I knew Thompson was still performing, but hadn't looked him up or listened to him very much or very recently.
(First heard Prelude's album cut of "Meet on the Ledge" in the mid-to-late '70s; it stood out in comparison to their original material. I'd been surprised when I learned that the song went back to the late sixties, and was even more surprised here when Thompson says that he was 19 when he wrote it. That a young folksinger would have been that disillusioned that soon sort of startled me.)
Eric
Performing
And some. The first time I saw him at Shrewsbury*, he came on and played solo for two hours, with no breaks save the inter-song patter. I was astonished to see the time stamp on this recording: 1hr 39mins. How many top names give that long a set?
I know he is a miserable old sod, lyrics-wise, but I have heard a vanishingly-small number of people who FEEL the guitar the way he does. Listen to the difference between the beautiful intricacy of his playing on '52 Vincent Black Lightning or Beeswing and the rawness of his balls-put solo on Can't Win, or, vocally, the regret in Beeswing, the humour in Guitar Heroes contrasting with the utter venom and hatred of Put it There Pal, or Can't Win.
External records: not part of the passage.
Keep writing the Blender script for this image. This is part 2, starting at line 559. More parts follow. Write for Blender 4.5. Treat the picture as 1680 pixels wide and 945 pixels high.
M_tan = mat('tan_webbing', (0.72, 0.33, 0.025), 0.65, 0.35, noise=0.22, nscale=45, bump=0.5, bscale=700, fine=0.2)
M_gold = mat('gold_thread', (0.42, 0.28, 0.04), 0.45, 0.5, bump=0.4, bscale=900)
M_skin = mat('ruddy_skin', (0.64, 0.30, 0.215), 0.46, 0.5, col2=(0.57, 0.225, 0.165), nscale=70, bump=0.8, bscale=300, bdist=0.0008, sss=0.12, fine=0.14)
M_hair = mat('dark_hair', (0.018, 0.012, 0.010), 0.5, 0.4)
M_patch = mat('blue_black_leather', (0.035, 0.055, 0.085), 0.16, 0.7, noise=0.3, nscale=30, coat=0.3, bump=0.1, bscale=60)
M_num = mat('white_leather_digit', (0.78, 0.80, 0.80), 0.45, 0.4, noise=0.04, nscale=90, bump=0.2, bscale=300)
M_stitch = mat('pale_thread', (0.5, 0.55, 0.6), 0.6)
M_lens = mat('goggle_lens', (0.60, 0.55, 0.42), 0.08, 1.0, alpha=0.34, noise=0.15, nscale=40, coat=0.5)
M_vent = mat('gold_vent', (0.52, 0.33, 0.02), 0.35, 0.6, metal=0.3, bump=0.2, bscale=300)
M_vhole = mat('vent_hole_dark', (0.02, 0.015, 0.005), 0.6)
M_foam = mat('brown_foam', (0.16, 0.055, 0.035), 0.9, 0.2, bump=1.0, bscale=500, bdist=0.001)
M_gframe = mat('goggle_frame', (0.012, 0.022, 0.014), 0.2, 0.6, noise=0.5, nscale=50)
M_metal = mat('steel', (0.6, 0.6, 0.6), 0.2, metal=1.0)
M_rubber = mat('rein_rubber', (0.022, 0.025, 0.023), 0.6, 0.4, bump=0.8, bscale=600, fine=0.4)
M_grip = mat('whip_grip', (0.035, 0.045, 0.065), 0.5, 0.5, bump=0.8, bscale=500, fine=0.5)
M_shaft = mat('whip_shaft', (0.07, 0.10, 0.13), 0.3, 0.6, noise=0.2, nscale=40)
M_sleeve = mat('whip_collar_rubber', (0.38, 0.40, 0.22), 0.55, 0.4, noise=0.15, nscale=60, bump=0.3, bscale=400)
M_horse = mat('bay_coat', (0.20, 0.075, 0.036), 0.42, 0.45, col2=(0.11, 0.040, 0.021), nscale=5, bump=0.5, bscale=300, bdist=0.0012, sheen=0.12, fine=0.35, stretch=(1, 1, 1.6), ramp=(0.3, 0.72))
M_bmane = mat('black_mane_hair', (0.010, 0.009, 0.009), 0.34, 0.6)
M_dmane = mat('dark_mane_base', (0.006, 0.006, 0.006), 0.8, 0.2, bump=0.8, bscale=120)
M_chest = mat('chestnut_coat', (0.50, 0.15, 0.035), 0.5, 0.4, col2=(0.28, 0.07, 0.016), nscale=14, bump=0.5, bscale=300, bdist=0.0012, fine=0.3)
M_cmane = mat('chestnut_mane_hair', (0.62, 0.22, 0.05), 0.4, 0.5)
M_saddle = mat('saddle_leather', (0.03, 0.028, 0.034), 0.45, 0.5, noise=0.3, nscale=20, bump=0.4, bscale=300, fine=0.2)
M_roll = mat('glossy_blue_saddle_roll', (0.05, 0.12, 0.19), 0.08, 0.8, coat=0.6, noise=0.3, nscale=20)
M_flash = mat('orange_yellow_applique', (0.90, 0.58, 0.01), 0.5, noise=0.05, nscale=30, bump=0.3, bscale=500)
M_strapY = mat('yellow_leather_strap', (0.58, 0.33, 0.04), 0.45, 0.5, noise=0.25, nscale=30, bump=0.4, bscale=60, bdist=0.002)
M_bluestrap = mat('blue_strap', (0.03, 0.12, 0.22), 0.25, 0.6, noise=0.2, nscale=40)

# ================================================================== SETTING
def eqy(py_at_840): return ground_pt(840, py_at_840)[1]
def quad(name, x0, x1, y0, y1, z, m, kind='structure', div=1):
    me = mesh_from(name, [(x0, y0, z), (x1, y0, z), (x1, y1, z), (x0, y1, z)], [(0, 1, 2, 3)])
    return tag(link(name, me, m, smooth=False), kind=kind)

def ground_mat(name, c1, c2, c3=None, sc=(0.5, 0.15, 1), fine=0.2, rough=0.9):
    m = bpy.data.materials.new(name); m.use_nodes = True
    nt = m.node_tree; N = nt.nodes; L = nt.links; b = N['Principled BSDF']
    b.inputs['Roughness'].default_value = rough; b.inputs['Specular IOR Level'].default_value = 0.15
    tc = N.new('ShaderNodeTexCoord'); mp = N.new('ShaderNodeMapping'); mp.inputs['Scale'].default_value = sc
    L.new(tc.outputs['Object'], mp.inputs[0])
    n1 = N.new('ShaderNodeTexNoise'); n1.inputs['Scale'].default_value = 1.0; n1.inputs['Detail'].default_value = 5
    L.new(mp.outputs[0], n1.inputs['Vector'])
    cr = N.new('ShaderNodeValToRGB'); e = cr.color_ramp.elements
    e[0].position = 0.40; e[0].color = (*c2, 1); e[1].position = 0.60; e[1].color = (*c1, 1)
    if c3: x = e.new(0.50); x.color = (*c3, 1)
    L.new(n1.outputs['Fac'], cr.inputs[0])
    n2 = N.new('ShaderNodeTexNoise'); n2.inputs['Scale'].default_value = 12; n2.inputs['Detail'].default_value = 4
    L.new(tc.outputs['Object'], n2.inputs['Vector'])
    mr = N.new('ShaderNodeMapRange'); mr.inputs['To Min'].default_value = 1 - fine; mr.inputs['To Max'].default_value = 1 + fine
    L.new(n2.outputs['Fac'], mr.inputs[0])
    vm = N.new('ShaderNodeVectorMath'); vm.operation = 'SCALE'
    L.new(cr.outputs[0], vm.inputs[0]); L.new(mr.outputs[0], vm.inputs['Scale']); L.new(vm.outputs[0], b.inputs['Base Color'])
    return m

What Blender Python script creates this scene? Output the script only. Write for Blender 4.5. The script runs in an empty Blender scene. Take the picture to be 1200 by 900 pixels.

He didn't do snide contempt, as he left Fergus Laing out of the set (Pity!).
*That was the year someone stood in the car park opposite the main gate holding a sign reading "I will give whatever you ask for a Richard Thompson ticket"
Not many of his generation left I'm afraid
My then Girlfriend took me to one of the early Cropredy Festivals. That was shall we say very mind blowing.
I'd seen the 'Incredibles' at the Royal Festival Hall in '71. They played for close on 2 hours.
Another singer-songwriter of that generation was the late John Martyn. The sounds he could get out of an acoustic guitar were unbelievable.
His 'Bless the Weather' album reguarly gets played even today.